Dataset excerpt:
◆ ◆ ◆

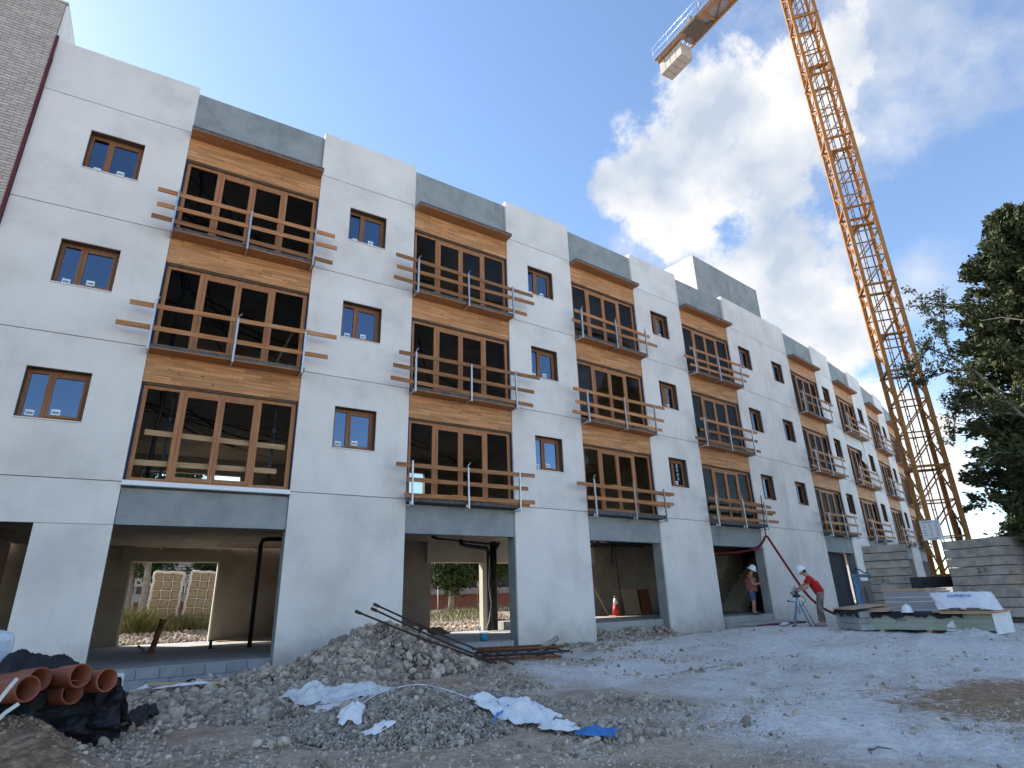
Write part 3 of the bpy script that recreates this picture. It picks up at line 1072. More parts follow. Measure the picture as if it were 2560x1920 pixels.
# ground floor: slab strips, back walls, yard openings
obj('ground_slab', MB().box(-6.2, 2.35, 0.10, 9.72, -3.74, -3.52), 'slab_floor', bld)
obj('ground_slab', MB().box(2.354, 9.2, 0.14, 6.02, -3.78, -3.525), 'slab_floor', bld)
obj('ground_slab', MB().box(9.204, 15.3, 0.45, 6.02, -3.78, -3.25), 'slab_floor', bld)
obj('ground_slab', strip(MB(), 7, LAST, 0.08, 6.0, -3.8, -3.31), 'slab_floor', bld)
obj('step', MB().box(15.4, 18.3, -0.55, 0.60, -3.9, -3.52), 'slab_floor', bld, bevel=.01)
bw = MB()
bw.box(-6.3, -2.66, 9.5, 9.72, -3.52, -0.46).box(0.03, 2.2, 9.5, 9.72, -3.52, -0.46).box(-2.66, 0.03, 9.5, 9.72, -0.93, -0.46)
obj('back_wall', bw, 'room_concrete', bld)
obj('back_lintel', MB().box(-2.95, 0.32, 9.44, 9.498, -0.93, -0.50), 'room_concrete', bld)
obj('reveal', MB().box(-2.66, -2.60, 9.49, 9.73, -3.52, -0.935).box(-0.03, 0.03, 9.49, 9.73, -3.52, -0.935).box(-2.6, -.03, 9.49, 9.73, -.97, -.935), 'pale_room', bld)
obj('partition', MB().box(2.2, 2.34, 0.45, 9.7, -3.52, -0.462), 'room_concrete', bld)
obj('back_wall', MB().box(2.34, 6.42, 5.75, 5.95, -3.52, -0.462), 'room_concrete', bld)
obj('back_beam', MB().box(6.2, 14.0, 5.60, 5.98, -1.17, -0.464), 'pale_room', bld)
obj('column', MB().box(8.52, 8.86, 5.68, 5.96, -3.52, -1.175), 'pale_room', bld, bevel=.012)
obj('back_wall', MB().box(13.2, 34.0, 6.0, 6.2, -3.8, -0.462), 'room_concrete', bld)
obj('partition', MB().box(26.0, 26.16, 2.4, 6.0, -3.31, -0.462), 'room_concrete', bld)
# stair flights behind the third and fourth bays
for sx in (17.2, 20.4):
    m = MB()
    for k in range(12):
        m.box(sx + k * .27, sx + k * .27 + .30, 3.6, 4.7, -3.3 + k * .2, -3.3 + k * .2 + .2)
        m.box(sx + k * .27, sx + k * .27 + .30, 3.6, 4.7, -3.5 + k * .2, -3.301 + k * .2)
    obj('stair_flight', m, 'pale_room', bld)
obj('stair_wall', MB().box(19.6, 23.0, 4.9, 5.02, -3.3, -0.462), 'pale_room', bld)
# hanger clips and board joints under the ground floor ceiling
for x, y in ((-4.1, 9.2), (-1.9, 9.2), (-.1, 9.2), (1.1, 9.2), (5.0, 5.5), (7.1, 5.5), (8.0, 5.5), (11.0, 5.7), (12.0, 5.7)):
    obj('ceiling_clip', MB().box(x, x + .05, y, y + .05, -.60, -.463), 'pale_room', bld)
for x in (-3.9, -1.5, -.2, 1.0, 4.1, 5.3, 6.5, 7.7, 8.9, 10.1, 11.3, 12.5):
    obj('ceiling_joint', MB().box(x, x + .022, .4, 9.1 if x < 2 else 5.6, -.466, -.4605), 'joint_dark', bld)
# roof stair core
a = Vector((18.9, 2.0, 0))
bq = Vector((25.0, 2.66, 0))
ang = math.atan2(bq.y - a.y, bq.x - a.x)
CM = Matrix.Translation(a) @ Matrix.Rotation(ang, 4, 'Z')
obj('roof_core', MB().box(0, 3.02, 0, 5, 9.2, 13.6), 'grey_concrete', bld, CM)
obj('roof_core', MB().box(3.04, 6.13, 0, 5, 9.2, 13.6), 'grey_concrete', bld, CM)
obj('core_sunlit_face', MB().box(-.03, -.003, .01, 5, 9.2, 13.59), 'white_concrete', bld, CM)  # left core face painted white to stand for the sunlight on it

# ---- plinth blocks under the first two bays
for b, (x0, x1, zt, rows, xs) in enumerate(((-3.25, -.05, -3.525, 2, 0), (2.9, 6.15, -3.53, 2, 0))):
    blk = MB().box(0, .385, 0, .12, 0, .18).mesh('plinth_block')
    blk.materials.append(MATS['block_grey'])
    for r in range(rows):
        x = x0 - (0.2 if r else 0)
        while x < x1:
            xa, xb = max(x, x0), min(x + .385, x1)
            if xb - xa > .1:
                o = bpy.data.objects.new('plinth_block', blk)
                yy = -.03 + .005 * random.random() if b == 0 else -.09 + .005 * random.random()
                Mx = Matrix.Translation((xa, yy, zt - .188 * (r + 1))) @ Matrix.Diagonal(((xb - xa) / .385, 1, 1, 1))
                link(o, bld, Mx)
            x += .395

# ---- black services seen inside the rooms
def conduit(pts, r=.03, name='conduit', material='black_pipe'):
    return obj(name, MB().tube(pts, r, 7), material, bld, smooth=True)


for b in range(4):
    M, w = seg(*BAYS[b])
    for k in range(3):
        rr = random.Random(b * 10 + k)
        zc = J[k] + 2.54
        for q in range(6):
            ya, yb = rr.uniform(.5, 3.5), rr.uniform(2.5, 8)
            xa, xb = rr.uniform(-.6, 1.2), rr.uniform(1.8, w + 1.6)
            sag = rr.uniform(.03, .25)
            pts = []
            for t in np.linspace(0, 1, 9):
                pts.append(M @ Vector((xa + (xb - xa) * t, ya + (yb - ya) * t, zc - sag * math.sin(math.pi * t) - .04 * rr.random())))
            conduit(pts, rr.choice((.012, .018, .028)))
        conduit([M @ Vector((.35, .9, zc)), M @ Vector((.45, 1.1, zc - .45)), M @ Vector((.42, 1.25, zc - .95)), M @ Vector((.4, 1.2, J[k] + .1))], .05)
        conduit([M @ Vector((-.4, 2.2 + q_, zc - .02)) if q_ < 3 else M @ Vector((w + 1, 2.2 + q_, zc - .02)) for q_ in (0, 0.3, 3.2, 3.5)], .022)
# ground floor drains
conduit([(2.1, 4.5, -.62), (.55, 4.5, -.62), (.40, 4.5, -.66), (.36, 4.5, -.78), (.36, 4.5, -3.52)], .06)
conduit([(8.55, 4.95, -3.5), (8.55, 4.95, -.47)], .13)
conduit([(8.28, 4.85, -3.5), (8.28, 4.85, -.9), (8.18, 4.8, -.72), (7.0, 4.2, -.72), (6.75, 4.1, -.66), (6.72, 4.1, -.5)], .075)
conduit([(5.4, 3.6, -.50), (5.6, 3.65, -.56), (8.4, 4.85, -.56)], .045)
conduit([(8.65, 5.0, -.75), (8.95, 5.2, -.47)], .07)
conduit([(8.10, 4.8, -3.45), (8.22, 4.78, -3.2), (8.3, 4.74, -2.6), (8.2, 4.74, -2.0), (8.26, 4.73, -1.0)], .014, 'cable', 'webbing')
for q in range(5):
    ya = 1.0 + q * .5
    conduit([(10.0 + q * .4, ya, -.55), (11.6, ya + .4, -.66 - .04 * (q % 3)), (13.6, ya + 1.0, -.6), (15.4, ya + 1.1, -.55)], .05)
conduit([(12.4, 2.6, -.6), (12.45, 2.6, -1.6), (12.5, 2.62, -2.3)], .018)
conduit([(12.1, 2.4, -.6), (12.05, 2.4, -1.4)], .03)
conduit([(-6.2, 1.6, -.62), (-4.4, 1.9, -.62)], .07)
conduit([(-6.2, 1.1, -.75), (-4.4, 1.8, -.55)], .05, 'cable_tray', 'board_grey')

# ------------------------------------------------------------------ edge protection on the balconies
ORD = ['first', 'second', 'third', 'fourth', 'fifth', 'sixth', 'seventh', 'eighth']
LEV = ['first-floor', 'second-floor', 'top-floor']


def guard_rail(b, k):
    M, w = seg(*BAYS[b])
    r = random.Random(b * 31 + k * 7)
    base = M @ Vector((w / 2, -.38, J[k]))
    t = thing('guard_rail', 'timber plank guard rail on steel posts, %s window of the %s bay from the left' % (LEV[k], ORD[b]), 'guard rail',
              tuple(base), 0, 'guard rails on the window bays')
    z = J[k]
    steel = 'galvanised'
    for q, x in enumerate((.0, 1.70 + r.uniform(-.08, .08), w - .08)):
        m = MB()
        lean = r.uniform(-.02, .02)
        zb, zt = z - .21, z + .90 + r.uniform(-.02, .06)
        m.bar((x, -.41, zb), (x + lean, -.405, zt), .042, .042, up=(0, 1, 0))
        m.bar((x, -.41, zb + .03), (x, .02, zb + .03), .035, .02)
        m.bar((x + .003, -.30, zb + .04), (x + .003, -.30, z - .10), .05, .03, up=(0, 1, 0))
        if r.random() < .6:
            m.tube([(x + lean, -.405, zt), (x + lean, -.40, zt + .06), (x + lean + .05, -.40, zt + .09), (x + lean + .06, -.40, zt + .14)], .009, 6)
        po = obj('post', m, steel, t, M)
    if b == 0 and k == 1:
        hs = ((.83, -.49, 3.98), (.31, -.66, 3.80))
    elif b == 0:
        hs = ((.83, -.42, 3.72), (.43, -.38, 3.80), (.09, -.44, 3.72))
    else:
        hs = tuple((h + r.uniform(-.05, .05), -.50 + r.uniform(-.28, .34), w + .52 + r.uniform(-.36, .34)) for h in ((.83, .44, .08) if r.random() < .75 else (.80, .36)))
    for q, (h, xa, xb) in enumerate(hs):
        til = r.uniform(-.06, .06)
        pm = MB().box(0, xb - xa, -.014, .014, -.055, .055)
        obj('plank', pm, 'plank_wood', t, M @ T(xa, -.37, z + h, 0, 0, til / 3))
        if r.random() < .3 and b > 0 and k == 0:
            pm = MB().box(0, (xb - xa) * .62, -.014, .014, -.05, .05)
            obj('plank', pm, 'plank_wood', t, M @ T(xa + (xb - xa) * .34, -.34, z + h + .05, 0, 0, .035))
    return t


for b in range(8):
    for k in range(3):
        if (b, k) != (0, 0):
            guard_rail(b, k)

# ---- loose boards and props behind the first window of the first bay
M, w = seg(*BAYS[0])
for q, (z, xa, xb, lab) in enumerate(((1.13, .22, 3.12, 'upper of two timber boards fixed inside the lowest left window bay'), (.46, .12, 2.98, 'lower knotty timber board fixed inside the lowest left window bay'))):
    tag(obj('timber_board', MB().box(0, xb - xa, -.015, .015, -.06, .06), 'raw_wood', None, M @ T(xa, .235, z, 0, 0, .02 - .03 * q)), lab, 'board')
for x, lab in ((.66, 'dark steel prop standing behind the left light of the lowest left window'), (2.86, 'dark steel prop standing behind the right light of the lowest left window')):
    t = thing('steel_prop', lab, 'prop', tuple(M @ Vector((x, .45, 0.0))), 0, 'steel props in the lowest left window')
    obj('outer_tube', MB().tube([M @ Vector((x, .45, .0)), M @ Vector((x, .45, 1.5))], .032, 10), 'dark_steel', t, smooth=True)
    obj('inner_tube', MB().tube([M @ Vector((x, .45, 1.5)), M @ Vector((x, .45, 2.6))], .024, 10), 'dark_steel', t, smooth=True)
    obj('collar', MB().tube([M @ Vector((x, .45, 1.44)), M @ Vector((x, .45, 1.56))], .05, 10), 'dark_steel', t, smooth=True)
M, w = seg(*BAYS[0])
tag(obj('timber_batten', MB().bar((2.65, .5, 3.05), (3.12, .9, 4.4), .06, .03), 'raw_wood', None, M), 'pale timber batten leaning inside the second-floor window of the left bay', 'batten')

# ------------------------------------------------------------------ brick neighbour at the left
M0, w0 = seg(0, 1)
nb = thing('brick_building', 'pale brick neighbour rising above the white parapet at top left', 'building', (-9, 5, -3.72))
wm = MATS['mortar']
obj('wall', MB().box(-9.0, -.06, -0.04, 9.0, BOT, 11.60), 'mortar', nb, M0)
obj('gable_wall', MB().box(-.058, -.006, -.03, 9.0, 9.9, 11.58), 'white_concrete', nb, M0)
obj('coping', MB().box(-9.0, -.02, -0.07, 9.02, 11.602, 11.66), 'brick_cream', nb, M0)
obj('corner_flashing', MB().box(-.056, -.004, -.075, -.032, 5.2, 10.55), 'flashing_red', nb, M0)
bm_ = MB().box(0, .25, -.010, .02, 0, .062).mesh('brick')
bm_.materials.append(MATS['brick_cream'])
nbr, rest = 0, MB()
z, r = 5.6, 0
while z < 11.53:
    x = -.075 - (.13 if r % 2 else 0)
    first = True
    while x > -8.9:
        L = .25
        xa = x - L
        d = random.uniform(-.003, .003)
        # bricks inside the photographed corner are single pieces, the rest one mass
        if x > -1.75 * max(0.0, (z - 5.4) / 6.2) - .05 and nbr < 300:
            o = bpy.data.objects.new('brick', bm_)
            link(o, nb, M0 @ Matrix.Translation((xa, -.040 + d, z)))
            nbr += 1
        elif x > -4:
            rest.box(xa, x, -.05 + d, -.02, z, z + .062)
        x -= L + .012
    if r % 2:
        rest.box(-.193, -.075, -.05, -.02, z, z + .062)
    z += .078
    r += 1
ro = obj('brickwork', rest, 'brick_cream', nb, M0)
ro['kind'] = 'stuff'

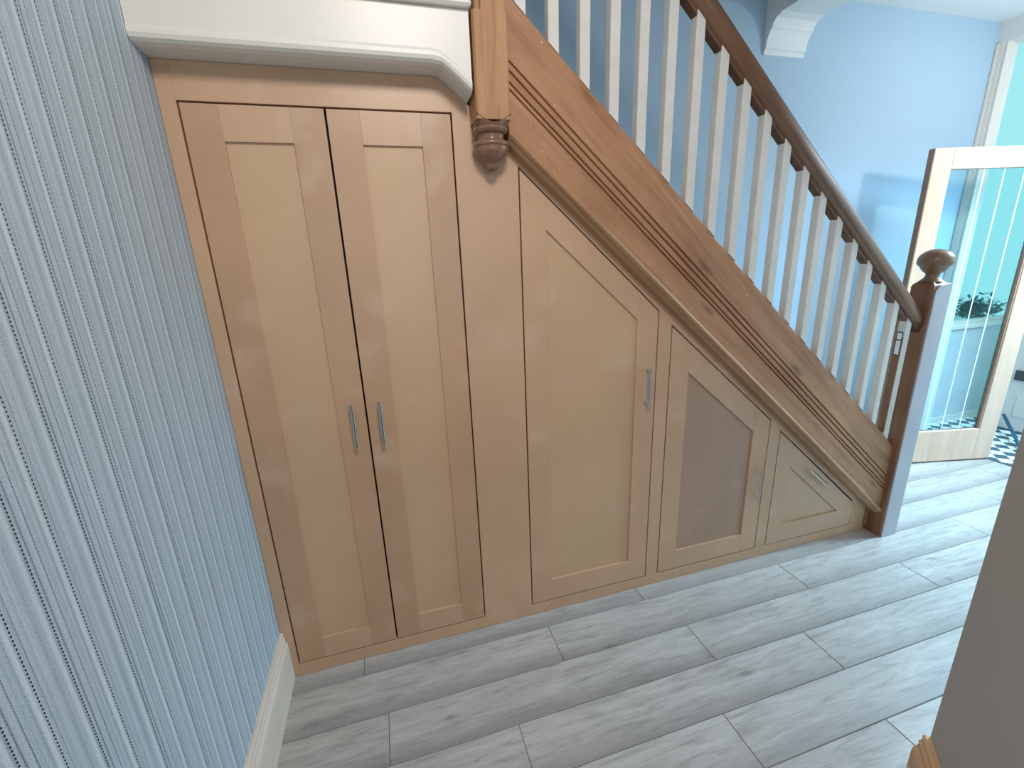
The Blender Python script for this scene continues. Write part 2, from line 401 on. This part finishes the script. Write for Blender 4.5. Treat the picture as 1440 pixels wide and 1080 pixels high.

◆ ◆ ◆

- What you should do:
From the records above, repeat exactly the lines from the one with "-0.50), 'room_concrete', bld)" through the one with "-.935), 'pale_room', bld)", both included.

- Complete answer:
obj('back_lintel', MB().box(-2.95, 0.32, 9.44, 9.498, -0.93, -0.50), 'room_concrete', bld)
obj('reveal', MB().box(-2.66, -2.60, 9.49, 9.73, -3.52, -0.935).box(-0.03, 0.03, 9.49, 9.73, -3.52, -0.935).box(-2.6, -.03, 9.49, 9.73, -.97, -.935), 'pale_room', bld)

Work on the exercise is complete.